======== Dataset content

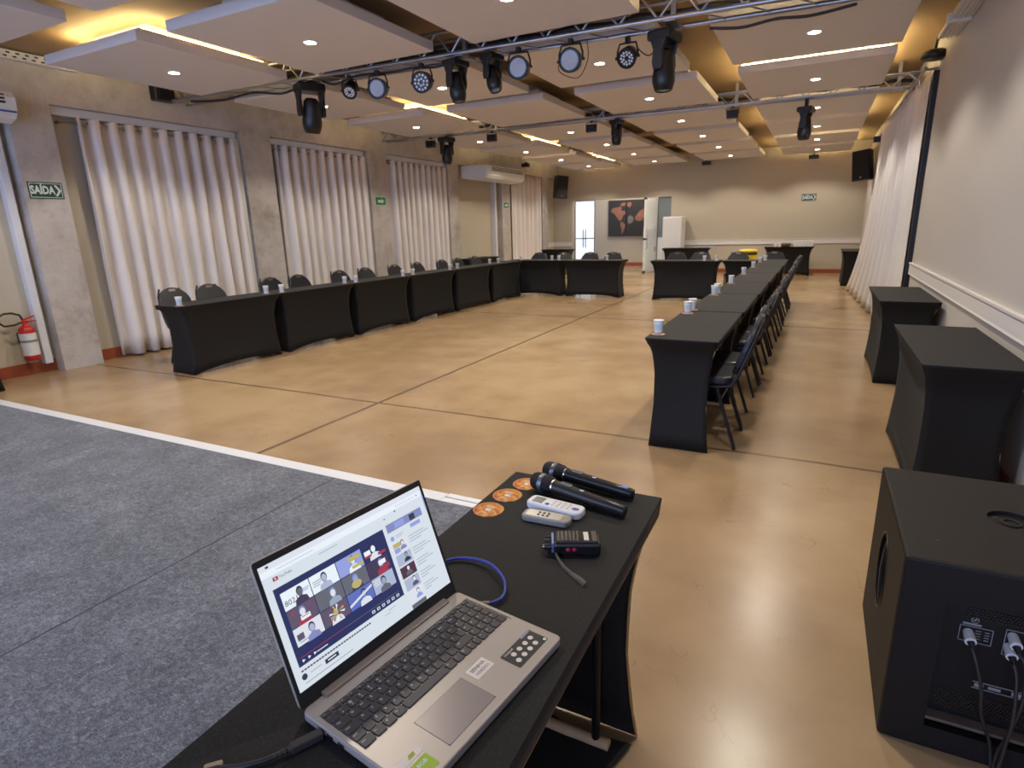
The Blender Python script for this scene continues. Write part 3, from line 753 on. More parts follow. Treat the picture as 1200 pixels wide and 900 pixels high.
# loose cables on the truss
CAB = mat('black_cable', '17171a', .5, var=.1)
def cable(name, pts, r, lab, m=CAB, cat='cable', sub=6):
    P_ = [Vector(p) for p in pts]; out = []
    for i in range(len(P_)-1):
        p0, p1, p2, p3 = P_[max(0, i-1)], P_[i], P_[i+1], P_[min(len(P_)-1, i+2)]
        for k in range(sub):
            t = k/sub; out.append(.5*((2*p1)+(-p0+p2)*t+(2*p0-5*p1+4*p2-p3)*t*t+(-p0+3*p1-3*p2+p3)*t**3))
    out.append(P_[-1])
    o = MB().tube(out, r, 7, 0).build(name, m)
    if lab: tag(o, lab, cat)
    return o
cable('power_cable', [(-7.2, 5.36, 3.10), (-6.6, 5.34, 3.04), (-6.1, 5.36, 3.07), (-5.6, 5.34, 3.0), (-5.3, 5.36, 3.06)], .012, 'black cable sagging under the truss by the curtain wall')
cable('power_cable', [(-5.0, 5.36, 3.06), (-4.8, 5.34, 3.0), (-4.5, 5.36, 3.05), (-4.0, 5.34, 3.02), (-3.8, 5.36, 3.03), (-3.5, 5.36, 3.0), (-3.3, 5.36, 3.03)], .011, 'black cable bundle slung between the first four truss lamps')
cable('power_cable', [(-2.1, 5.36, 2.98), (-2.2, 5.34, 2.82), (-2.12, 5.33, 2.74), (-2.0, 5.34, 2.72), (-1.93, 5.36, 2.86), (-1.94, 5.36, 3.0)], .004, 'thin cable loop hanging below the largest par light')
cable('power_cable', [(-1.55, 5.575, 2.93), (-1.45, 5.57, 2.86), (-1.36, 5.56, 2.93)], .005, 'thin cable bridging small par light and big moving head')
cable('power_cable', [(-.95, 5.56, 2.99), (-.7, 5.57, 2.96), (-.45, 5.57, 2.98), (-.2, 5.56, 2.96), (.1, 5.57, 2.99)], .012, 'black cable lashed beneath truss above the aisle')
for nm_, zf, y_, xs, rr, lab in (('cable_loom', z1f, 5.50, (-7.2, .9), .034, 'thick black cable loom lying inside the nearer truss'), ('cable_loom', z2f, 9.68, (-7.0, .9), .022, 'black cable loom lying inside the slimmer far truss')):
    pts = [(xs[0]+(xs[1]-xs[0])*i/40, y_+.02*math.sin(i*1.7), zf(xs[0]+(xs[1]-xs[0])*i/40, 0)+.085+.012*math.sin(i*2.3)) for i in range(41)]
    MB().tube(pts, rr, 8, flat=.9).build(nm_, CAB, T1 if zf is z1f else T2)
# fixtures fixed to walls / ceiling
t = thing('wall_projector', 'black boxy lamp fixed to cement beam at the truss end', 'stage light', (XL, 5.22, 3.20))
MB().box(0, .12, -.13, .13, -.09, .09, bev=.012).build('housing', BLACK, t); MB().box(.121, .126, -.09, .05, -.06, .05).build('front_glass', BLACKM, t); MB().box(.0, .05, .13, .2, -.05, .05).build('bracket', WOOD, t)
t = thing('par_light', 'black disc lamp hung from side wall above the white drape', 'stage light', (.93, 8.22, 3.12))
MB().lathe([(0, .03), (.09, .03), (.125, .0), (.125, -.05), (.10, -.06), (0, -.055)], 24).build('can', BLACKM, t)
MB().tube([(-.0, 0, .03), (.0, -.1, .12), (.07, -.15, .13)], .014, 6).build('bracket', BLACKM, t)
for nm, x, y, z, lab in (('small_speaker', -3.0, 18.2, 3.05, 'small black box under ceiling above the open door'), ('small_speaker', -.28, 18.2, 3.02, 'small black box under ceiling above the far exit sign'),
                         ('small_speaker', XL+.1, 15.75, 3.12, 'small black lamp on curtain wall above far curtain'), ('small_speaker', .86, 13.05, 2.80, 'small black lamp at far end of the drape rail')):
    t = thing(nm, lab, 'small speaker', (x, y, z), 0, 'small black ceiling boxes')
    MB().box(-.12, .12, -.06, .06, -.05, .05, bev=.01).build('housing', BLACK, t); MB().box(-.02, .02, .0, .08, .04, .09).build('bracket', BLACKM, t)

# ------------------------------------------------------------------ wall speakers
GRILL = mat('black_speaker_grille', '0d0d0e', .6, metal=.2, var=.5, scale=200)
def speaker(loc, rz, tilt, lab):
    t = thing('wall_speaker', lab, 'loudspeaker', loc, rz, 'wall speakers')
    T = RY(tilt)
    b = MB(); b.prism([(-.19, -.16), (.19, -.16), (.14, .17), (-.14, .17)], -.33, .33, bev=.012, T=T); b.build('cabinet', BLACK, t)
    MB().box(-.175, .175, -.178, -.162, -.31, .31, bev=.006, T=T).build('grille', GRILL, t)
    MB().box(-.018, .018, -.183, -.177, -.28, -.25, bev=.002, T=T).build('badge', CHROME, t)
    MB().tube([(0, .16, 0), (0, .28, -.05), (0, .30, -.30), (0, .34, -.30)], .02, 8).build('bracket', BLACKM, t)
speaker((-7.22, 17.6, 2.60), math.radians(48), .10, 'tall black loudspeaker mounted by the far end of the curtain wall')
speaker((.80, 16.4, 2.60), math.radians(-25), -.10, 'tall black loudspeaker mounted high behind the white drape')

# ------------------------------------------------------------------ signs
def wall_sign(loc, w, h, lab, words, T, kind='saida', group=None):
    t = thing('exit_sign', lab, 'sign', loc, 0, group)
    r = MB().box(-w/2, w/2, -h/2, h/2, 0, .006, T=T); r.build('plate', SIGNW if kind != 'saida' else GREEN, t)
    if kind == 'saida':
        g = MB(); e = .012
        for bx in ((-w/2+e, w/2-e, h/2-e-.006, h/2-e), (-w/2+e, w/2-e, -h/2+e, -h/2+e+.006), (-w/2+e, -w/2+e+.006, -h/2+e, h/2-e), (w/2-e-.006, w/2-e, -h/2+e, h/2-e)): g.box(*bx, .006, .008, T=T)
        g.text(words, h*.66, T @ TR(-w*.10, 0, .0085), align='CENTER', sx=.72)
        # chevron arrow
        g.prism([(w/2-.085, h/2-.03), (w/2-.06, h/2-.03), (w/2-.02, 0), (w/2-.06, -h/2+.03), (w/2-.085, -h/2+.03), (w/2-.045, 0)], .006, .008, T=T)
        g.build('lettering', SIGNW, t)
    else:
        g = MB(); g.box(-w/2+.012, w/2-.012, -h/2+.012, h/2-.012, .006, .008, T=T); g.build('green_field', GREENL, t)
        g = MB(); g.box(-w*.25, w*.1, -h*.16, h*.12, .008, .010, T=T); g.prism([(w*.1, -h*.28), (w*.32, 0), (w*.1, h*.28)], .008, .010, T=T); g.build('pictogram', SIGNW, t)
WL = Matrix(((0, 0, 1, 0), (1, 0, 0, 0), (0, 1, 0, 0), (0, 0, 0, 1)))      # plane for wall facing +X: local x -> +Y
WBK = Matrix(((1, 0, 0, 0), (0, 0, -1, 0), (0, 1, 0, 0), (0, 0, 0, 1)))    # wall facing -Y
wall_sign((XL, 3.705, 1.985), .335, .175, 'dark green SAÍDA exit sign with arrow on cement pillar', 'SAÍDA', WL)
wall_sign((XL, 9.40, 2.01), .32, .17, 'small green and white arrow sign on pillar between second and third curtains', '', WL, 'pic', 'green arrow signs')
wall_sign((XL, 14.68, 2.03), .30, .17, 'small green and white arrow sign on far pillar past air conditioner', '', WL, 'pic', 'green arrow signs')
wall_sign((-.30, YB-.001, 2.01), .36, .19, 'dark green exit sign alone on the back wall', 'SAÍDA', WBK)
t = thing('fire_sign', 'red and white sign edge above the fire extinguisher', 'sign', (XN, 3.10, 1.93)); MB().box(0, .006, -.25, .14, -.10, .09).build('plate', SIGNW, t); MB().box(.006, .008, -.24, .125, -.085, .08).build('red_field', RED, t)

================

- Your task: Every line containing the string "from" must be listed.

- Task output:
The Blender Python script for this scene continues. Write part 3, from line 753 on. More parts follow. Treat the picture as 1200 pixels wide and 900 pixels high.
t = thing('par_light', 'black disc lamp hung from side wall above the white drape', 'stage light', (.93, 8.22, 3.12))